Bir süredir Gazze’de açlıktan hayatını kaybeden insanların görüntüleri düşüyor önümüze.

İnsanlığımızdan, Müslümanlığımızdan, yaşadığımızdan dolayı utanıyoruz ve inanıyorum ki, halen insan kalabilmiş herkes aynı acıyı hissediyor içinde.

Bu görüntülerin insan hafızasında, yıkılmış evlerden, parçalanmış cesetlerden daha fazla iz bırakacağını, kolay kolay unutulamayacağını herkes biliyor; ama bu bile insan kılıklı işgalci Yahudilerde insani bir küçük tepkinin oluşmasına neden olamıyor.

İnsani değerlerin bu derece kaybolduğu bir başka topluluğun insanlık tarihinde varlık gösterdiğini sanmıyorum.

İşgalcilerin dostları tehlikenin farkında ve katliama devam edilmesine ses çıkarmıyorlar; ama açlıktan ölenlerin görüntülerinin işgalci teröristler için oluşturacağı tehlikenin farkındalar.

Daha önce işgalci terörist rejimin sivilleri öldürdüğünü “teyit edemeyeceklerini” söyleyen soykırımın en büyük ortağı Amerika bile uyardı.

ABD Dışişleri Bakanlığı şöyle bir açıklama yaptı:

"Eminim ki; ellerindeki sınırlı yiyecekleri alıp çocuklarına vermek için öğün atlayan birçok ebeveyn vardır.
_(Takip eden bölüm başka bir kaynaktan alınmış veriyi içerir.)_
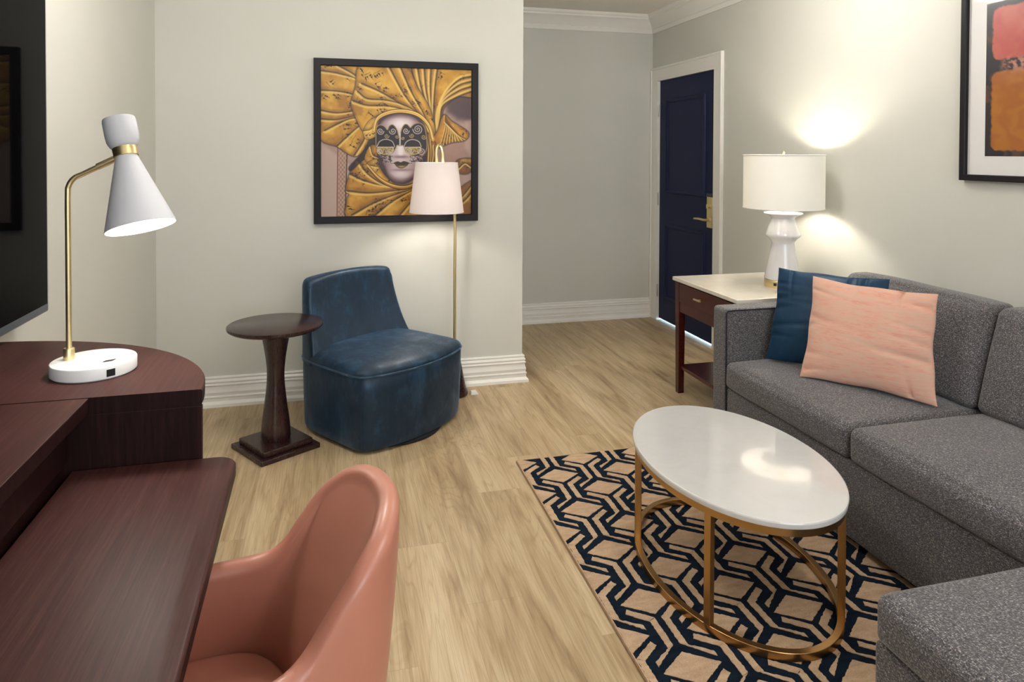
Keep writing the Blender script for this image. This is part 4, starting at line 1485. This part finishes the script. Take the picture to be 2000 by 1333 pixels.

Bu nedenle çocukların ölmesi kabul edilemez ve bunu israil hükümetine net şekilde bildirdik."

Aslında açıklamada işgalci teröristin soykırımına verilen desteğin de itirafını görmek mümkündür.

Başka ülkelere askeri müdahalelerde bulunan, hatta Rusya gibi bir büyük askeri gücün Ukrayna’ya müdahalesine sadece sözlü uyarılarla tepkide bulunmakla yetinmeyen Amerika’dan söz ediyoruz. Rusya’nın işgal saldırısı karşısında Ukraynalıların yaşadıklarının kabul edilemez olduğunu belirtmekle beraber AB ülkelerini de harekete geçirerek Ukrayna ordusuna her türlü silahı vermekten çekinmediler. Oysa ortada dünyayı bir nükleer savaşla tehdit eden bir Rusya gerçeği vardı ve bu normal şartlarda daha temkinli hareket etmeyi gerektirirdi.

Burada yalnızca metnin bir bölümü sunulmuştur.